En découvrant l’histoire d’Albert
Dadas, un homme atteint de « tourisme pathologique », Line se
remémore les « voyageurs malgré eux » de sa famille, une façon
pudique d’évoquer l’exil, plus ou moins choisi, à la fois géographique, culturel
et familial.
Si les cas hors de la famille de
la narratrice ne m’ont pas semblé très utiles au récit (ils ont certes leur
propre intérêt mais parasitent ici le propos), tout le reste m’a profondément
touchée. Outre une construction agile qui dévoile des aspects au
compte-gouttes, le ton et les relations entre personnages ont cette pudeur
caractéristique des exilés de culture asiatique. Les destins individuels sont
poignants, de même que l’amour filial des uns et des autres, cette volonté de
protéger et de vouloir le meilleur pour les siens, quitte à se tromper
peut-être. Par exemple, faut-il enterrer un passé douloureux et priver ses
enfants de racines ? Faut-il revenir au pays natal ? Prendre parti,
même si cela veut dire se couper de sa famille ? Comment être de bons
parents ? Entre identité et transmission, d’une génération à l’autre, d’un
individu à l’autre, les perceptions sont diverses.
« Le silence
n’est pas l’effacement mais l’écrin du souvenir. »

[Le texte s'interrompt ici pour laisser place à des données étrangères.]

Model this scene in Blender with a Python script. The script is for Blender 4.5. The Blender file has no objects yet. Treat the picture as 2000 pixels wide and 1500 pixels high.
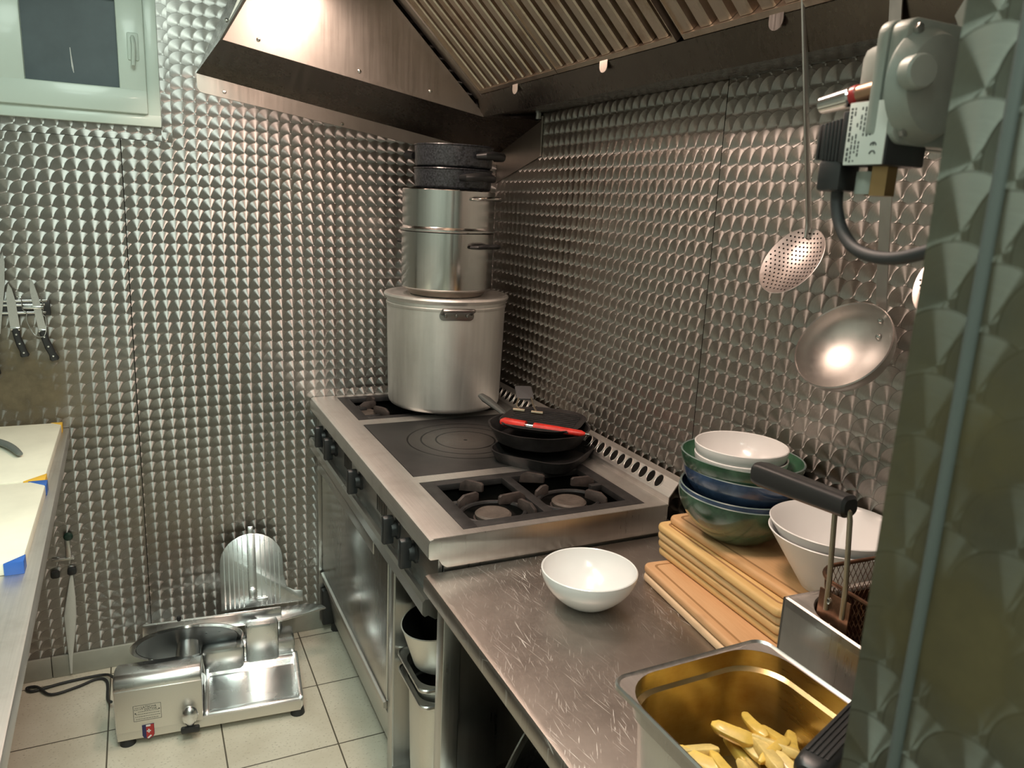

Le récit met en exergue combien
un premier exil en amène d’autres – celui persistant dans le pays
« d’accueil » où même la personne la plus « intégrée »
possible ne sera jamais tout à fait chez elle et toujours à la merci de
gouvernements qui veulent « faire le ménage », trier les gens ;
celui aussi relatif à son pays natal dans lequel on ne sera plus jamais
« chez soi », toujours un peu en décalage.
Rester en mouvement, avancer un
jour après l’autre, se raccrocher à un quotidien rassurant, oublier ou du moins
essayer. Au fond, ces histoires sont très banales et pourtant si touchantes.
« Je sentais
le soleil sur ma nuque, le parfum des kakis et l’odeur sucrée de la noix de
coco et du sirop de canne sur les copeaux de glace… »
Un texte subtil et émouvant.
A voir, le documentaire Je ne suis pas un chinetoque - Histoire du racisme anti-asiatique.